YOUR OBJECTIVE
Return each line holding the string "Write".

--- EXERCISE MATERIAL ---

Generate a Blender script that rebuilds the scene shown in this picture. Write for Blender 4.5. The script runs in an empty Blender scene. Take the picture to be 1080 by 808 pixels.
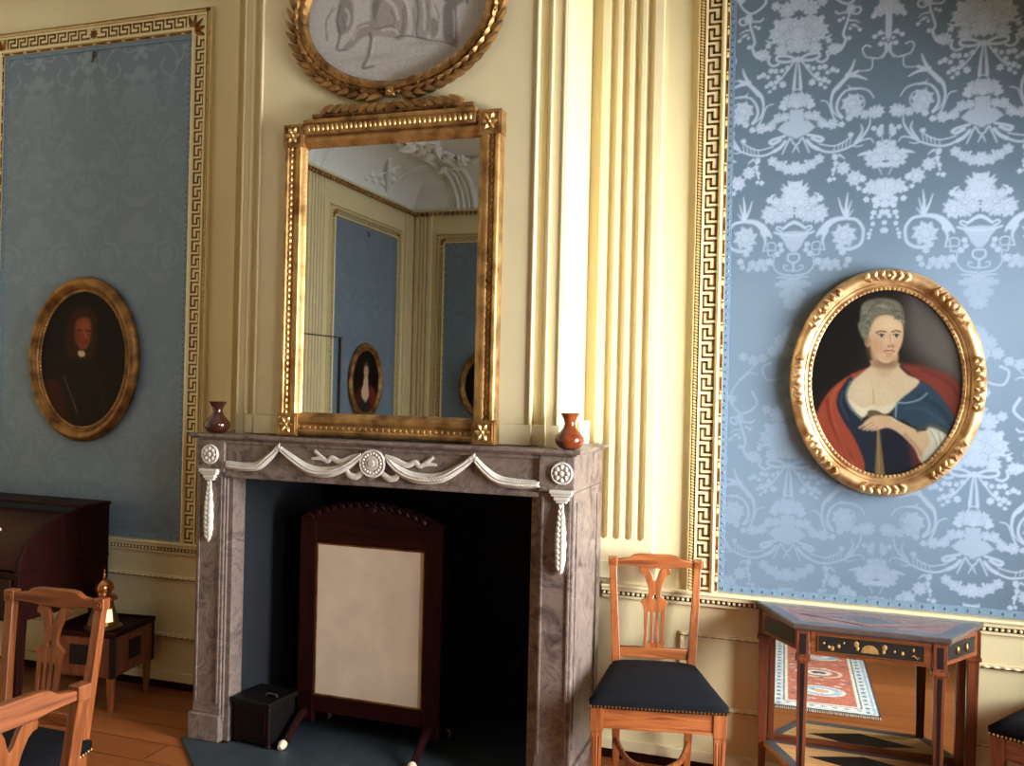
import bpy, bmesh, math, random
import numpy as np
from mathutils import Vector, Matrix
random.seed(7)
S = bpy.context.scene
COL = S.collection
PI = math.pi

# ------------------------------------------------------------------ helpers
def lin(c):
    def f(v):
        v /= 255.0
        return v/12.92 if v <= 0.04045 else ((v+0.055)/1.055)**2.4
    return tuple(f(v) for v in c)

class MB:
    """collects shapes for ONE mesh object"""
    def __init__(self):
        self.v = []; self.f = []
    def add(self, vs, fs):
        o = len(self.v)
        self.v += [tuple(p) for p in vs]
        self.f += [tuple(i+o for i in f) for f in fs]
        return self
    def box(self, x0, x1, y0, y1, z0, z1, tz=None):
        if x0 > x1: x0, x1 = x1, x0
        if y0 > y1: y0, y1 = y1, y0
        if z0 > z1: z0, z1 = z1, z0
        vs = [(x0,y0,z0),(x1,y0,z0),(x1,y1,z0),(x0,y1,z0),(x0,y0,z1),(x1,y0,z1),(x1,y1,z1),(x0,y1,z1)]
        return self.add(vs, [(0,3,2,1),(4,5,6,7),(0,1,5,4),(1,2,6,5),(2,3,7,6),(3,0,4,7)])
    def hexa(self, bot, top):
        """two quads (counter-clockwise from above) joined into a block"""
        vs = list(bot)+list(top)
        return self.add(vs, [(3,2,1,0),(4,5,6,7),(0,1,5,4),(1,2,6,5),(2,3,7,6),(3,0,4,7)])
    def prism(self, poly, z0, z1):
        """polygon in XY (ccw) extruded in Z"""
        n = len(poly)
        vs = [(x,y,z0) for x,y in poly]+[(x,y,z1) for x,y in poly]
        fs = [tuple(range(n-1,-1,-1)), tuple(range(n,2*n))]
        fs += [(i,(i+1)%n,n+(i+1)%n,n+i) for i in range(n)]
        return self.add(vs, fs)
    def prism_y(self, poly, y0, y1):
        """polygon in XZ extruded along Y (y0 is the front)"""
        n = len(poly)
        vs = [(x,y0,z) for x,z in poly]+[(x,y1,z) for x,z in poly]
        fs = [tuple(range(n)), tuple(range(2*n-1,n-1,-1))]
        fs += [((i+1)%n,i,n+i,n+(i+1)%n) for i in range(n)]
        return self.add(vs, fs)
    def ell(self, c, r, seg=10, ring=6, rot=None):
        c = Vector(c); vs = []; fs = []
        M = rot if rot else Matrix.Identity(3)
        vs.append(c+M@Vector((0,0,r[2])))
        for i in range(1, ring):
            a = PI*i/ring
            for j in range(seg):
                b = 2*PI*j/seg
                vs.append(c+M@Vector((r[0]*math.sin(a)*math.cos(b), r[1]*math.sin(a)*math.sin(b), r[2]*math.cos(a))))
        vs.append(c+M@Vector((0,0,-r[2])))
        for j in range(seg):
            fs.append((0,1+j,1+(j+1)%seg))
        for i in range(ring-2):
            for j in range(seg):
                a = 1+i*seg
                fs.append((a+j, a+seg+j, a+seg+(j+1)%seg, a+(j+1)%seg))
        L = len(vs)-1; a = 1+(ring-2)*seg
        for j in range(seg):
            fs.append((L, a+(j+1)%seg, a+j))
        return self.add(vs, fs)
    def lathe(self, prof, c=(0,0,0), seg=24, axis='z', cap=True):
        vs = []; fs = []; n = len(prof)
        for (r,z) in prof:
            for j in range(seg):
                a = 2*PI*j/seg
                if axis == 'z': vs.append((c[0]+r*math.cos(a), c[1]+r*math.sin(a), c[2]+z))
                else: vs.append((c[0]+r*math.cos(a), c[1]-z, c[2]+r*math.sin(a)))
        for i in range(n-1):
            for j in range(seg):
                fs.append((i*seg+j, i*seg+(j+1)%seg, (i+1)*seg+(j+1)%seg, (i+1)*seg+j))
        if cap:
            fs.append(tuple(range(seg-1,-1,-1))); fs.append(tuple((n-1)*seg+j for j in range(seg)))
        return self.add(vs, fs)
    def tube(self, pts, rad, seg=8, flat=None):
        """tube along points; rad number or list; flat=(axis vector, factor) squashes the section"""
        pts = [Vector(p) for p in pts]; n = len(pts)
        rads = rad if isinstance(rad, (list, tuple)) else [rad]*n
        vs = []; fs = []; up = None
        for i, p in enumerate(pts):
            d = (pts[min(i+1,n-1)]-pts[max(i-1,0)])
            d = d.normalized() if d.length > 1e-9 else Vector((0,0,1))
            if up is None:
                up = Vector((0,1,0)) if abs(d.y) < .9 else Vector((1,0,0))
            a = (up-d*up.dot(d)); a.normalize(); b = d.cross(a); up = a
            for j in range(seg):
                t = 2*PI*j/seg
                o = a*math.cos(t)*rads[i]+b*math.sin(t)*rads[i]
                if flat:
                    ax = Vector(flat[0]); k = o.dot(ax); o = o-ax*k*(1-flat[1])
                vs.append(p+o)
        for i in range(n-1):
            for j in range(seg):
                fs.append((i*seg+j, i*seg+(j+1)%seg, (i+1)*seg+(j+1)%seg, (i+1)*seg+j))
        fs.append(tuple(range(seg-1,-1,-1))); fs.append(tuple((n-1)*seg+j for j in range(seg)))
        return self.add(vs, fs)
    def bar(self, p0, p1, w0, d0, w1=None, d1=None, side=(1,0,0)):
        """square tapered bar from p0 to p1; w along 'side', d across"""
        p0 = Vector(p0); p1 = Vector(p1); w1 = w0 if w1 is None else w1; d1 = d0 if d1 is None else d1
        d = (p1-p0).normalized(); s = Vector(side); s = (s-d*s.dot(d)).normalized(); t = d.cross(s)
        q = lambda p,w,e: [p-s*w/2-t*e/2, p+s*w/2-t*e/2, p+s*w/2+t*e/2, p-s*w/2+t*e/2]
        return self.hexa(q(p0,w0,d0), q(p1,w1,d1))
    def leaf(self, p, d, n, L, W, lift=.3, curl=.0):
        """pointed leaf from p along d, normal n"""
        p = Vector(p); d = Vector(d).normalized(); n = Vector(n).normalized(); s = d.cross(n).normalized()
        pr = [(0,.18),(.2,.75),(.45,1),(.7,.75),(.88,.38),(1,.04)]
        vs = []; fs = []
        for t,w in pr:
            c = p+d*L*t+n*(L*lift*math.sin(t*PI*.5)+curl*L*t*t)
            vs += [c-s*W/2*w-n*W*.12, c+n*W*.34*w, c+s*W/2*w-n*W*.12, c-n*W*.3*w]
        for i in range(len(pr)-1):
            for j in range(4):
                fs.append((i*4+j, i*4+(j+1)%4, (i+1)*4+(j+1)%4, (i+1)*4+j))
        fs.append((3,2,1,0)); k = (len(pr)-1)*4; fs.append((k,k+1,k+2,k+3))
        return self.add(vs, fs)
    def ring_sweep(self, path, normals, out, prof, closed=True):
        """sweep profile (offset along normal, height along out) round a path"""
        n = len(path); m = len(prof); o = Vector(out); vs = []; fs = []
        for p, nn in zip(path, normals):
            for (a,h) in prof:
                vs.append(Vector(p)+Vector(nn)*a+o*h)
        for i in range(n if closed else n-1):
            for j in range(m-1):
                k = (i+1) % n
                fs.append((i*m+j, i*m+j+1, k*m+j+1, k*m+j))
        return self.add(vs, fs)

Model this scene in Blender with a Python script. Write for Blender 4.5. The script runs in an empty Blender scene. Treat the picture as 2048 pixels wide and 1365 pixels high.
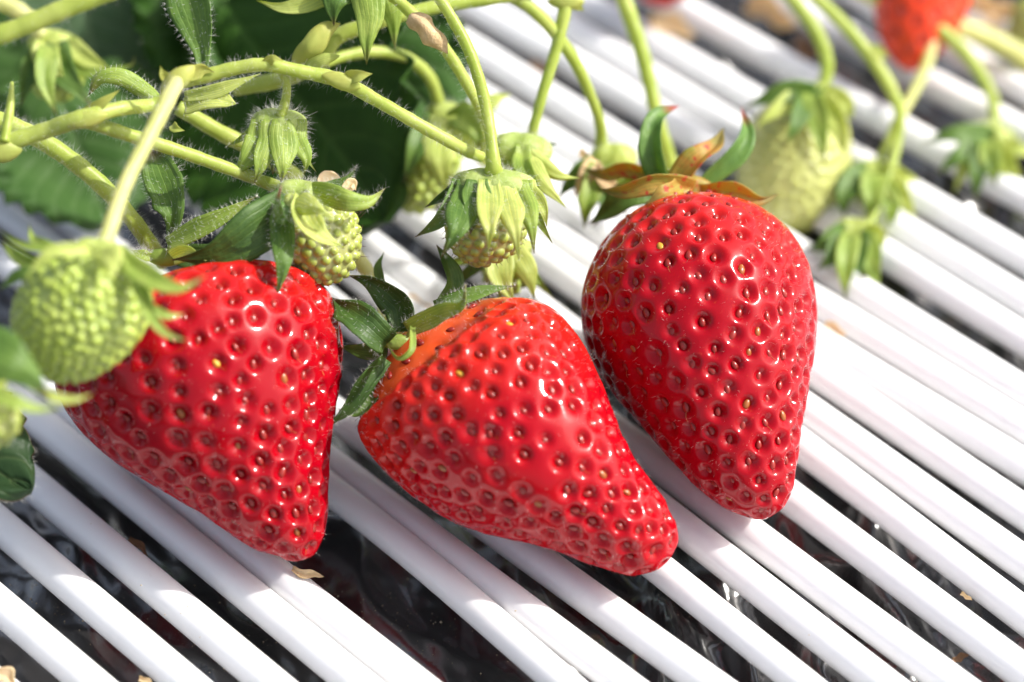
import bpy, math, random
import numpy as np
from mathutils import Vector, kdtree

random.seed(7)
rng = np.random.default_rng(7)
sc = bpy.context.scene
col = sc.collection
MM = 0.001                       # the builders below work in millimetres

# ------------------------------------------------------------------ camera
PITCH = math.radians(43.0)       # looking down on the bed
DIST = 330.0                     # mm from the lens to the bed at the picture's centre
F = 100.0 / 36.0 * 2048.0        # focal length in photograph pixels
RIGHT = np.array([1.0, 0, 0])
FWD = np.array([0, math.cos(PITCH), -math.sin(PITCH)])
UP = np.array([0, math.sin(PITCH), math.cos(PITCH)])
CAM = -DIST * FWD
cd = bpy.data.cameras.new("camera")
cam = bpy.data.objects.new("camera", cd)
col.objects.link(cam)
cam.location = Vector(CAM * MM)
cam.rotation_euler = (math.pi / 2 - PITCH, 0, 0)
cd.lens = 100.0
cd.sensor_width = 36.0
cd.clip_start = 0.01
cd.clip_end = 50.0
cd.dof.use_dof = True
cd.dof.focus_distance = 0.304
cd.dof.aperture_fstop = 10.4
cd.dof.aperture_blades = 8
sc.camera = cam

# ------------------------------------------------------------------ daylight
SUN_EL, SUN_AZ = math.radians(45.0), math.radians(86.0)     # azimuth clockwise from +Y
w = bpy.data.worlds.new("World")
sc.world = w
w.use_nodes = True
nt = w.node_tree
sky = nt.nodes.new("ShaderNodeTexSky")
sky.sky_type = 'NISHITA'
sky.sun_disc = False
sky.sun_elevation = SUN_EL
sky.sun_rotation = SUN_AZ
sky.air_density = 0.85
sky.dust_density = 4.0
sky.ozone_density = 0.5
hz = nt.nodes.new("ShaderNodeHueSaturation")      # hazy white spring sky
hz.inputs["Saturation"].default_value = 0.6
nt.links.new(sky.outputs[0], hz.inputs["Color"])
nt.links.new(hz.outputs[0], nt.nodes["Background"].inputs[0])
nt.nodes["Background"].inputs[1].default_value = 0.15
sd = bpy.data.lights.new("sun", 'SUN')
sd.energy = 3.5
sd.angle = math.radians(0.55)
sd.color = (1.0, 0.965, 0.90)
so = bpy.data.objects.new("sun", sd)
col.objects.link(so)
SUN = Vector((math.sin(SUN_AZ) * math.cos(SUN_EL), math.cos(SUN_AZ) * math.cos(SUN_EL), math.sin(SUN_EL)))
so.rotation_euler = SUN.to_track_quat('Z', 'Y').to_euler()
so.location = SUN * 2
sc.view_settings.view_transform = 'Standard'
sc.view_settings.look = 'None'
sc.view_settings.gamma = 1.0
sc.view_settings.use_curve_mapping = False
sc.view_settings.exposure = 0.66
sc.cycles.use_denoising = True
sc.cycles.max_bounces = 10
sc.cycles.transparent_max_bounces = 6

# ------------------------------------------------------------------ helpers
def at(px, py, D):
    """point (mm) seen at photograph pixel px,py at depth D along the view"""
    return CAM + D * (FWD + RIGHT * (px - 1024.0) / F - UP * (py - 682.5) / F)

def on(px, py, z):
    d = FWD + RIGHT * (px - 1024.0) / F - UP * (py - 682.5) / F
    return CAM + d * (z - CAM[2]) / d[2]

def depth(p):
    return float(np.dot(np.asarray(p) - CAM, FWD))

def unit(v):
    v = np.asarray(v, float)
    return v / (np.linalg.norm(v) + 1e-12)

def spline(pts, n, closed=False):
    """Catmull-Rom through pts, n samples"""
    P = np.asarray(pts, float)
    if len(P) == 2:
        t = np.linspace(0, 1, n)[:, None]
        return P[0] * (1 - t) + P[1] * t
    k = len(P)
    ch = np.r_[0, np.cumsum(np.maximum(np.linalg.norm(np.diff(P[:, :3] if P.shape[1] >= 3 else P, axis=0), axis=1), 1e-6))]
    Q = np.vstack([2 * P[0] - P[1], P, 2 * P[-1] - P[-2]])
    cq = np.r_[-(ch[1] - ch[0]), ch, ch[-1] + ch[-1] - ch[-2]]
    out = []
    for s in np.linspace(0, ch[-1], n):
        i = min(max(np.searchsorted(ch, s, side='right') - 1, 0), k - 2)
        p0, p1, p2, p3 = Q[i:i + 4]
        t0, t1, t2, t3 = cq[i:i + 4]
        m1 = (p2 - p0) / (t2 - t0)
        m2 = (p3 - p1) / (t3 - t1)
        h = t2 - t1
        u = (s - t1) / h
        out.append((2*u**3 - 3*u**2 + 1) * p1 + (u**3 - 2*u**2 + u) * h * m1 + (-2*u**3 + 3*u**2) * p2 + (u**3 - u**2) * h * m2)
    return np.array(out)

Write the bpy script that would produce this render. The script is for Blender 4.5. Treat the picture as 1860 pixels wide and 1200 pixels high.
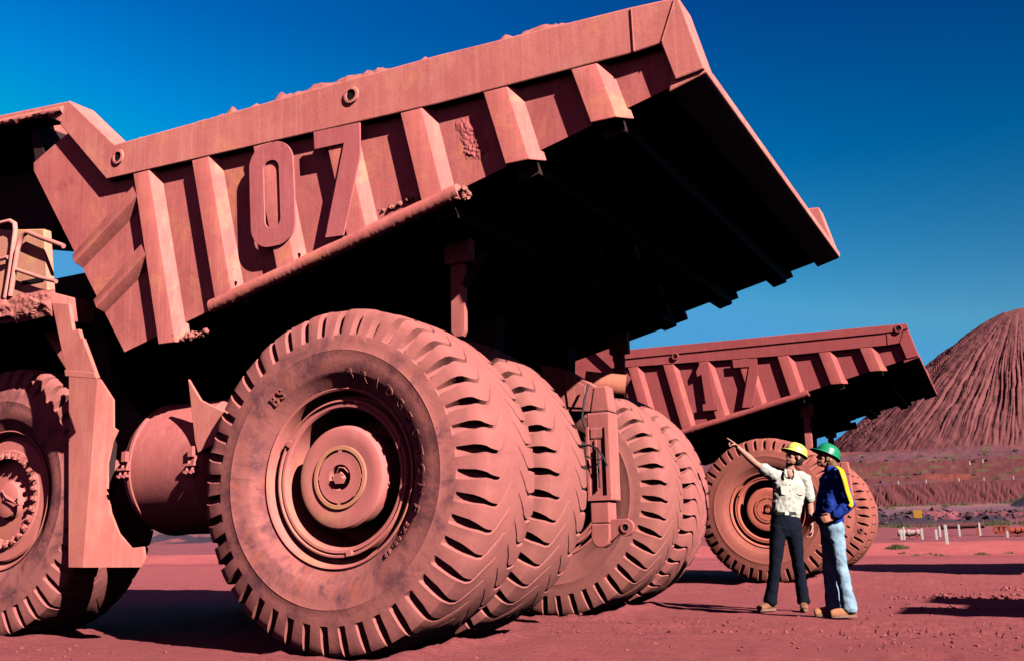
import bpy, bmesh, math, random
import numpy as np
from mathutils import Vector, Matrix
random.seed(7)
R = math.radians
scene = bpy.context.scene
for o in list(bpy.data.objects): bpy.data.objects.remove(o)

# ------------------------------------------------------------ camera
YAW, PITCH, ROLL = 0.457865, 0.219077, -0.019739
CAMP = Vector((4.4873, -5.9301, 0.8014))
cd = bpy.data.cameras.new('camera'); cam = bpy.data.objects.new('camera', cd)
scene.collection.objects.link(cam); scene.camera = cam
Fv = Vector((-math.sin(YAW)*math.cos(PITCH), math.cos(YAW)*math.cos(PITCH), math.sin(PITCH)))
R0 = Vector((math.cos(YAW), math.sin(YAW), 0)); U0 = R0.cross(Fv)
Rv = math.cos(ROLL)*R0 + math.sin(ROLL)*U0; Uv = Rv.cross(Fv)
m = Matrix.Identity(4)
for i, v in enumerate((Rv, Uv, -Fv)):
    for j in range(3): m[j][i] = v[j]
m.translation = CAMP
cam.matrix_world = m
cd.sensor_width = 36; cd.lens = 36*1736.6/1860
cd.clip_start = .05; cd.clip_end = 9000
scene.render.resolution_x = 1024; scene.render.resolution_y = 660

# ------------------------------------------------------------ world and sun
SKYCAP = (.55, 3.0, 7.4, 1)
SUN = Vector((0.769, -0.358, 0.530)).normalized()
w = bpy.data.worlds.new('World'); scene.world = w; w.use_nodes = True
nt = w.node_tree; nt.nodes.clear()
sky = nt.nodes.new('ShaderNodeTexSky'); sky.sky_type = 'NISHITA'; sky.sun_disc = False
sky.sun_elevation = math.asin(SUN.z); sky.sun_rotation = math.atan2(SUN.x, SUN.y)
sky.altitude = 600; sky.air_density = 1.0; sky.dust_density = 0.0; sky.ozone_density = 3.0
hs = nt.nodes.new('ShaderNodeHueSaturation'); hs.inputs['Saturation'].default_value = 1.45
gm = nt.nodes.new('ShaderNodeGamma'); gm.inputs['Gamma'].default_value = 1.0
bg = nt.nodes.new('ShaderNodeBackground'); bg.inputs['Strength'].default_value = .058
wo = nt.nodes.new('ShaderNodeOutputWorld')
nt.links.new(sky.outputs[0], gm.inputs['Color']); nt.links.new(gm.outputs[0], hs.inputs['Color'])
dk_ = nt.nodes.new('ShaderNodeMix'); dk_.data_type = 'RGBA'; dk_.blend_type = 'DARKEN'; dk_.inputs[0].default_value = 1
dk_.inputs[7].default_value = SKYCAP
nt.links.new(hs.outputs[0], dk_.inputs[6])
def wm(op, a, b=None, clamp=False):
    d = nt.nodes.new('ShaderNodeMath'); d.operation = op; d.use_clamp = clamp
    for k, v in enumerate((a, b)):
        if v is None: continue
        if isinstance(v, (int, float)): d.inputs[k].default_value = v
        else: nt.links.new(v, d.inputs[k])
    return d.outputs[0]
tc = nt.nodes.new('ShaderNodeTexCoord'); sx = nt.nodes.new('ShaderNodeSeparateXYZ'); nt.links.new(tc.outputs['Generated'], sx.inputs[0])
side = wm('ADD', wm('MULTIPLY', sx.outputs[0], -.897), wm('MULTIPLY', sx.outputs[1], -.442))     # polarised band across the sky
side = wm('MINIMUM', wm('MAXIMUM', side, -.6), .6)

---

EXERCISE SOLUTION
Generate a Blender script that rebuilds the scene shown in this picture. Write for Blender 4.5. The script runs in an empty Blender scene. Take the picture to be 1080 by 808 pixels.
Model this scene in Blender with a Python script. Write for Blender 4.5. The script runs in an empty Blender scene. Treat the picture as 2048 pixels wide and 1365 pixels high.
Write the bpy script that would produce this render. The script is for Blender 4.5. Treat the picture as 1860 pixels wide and 1200 pixels high.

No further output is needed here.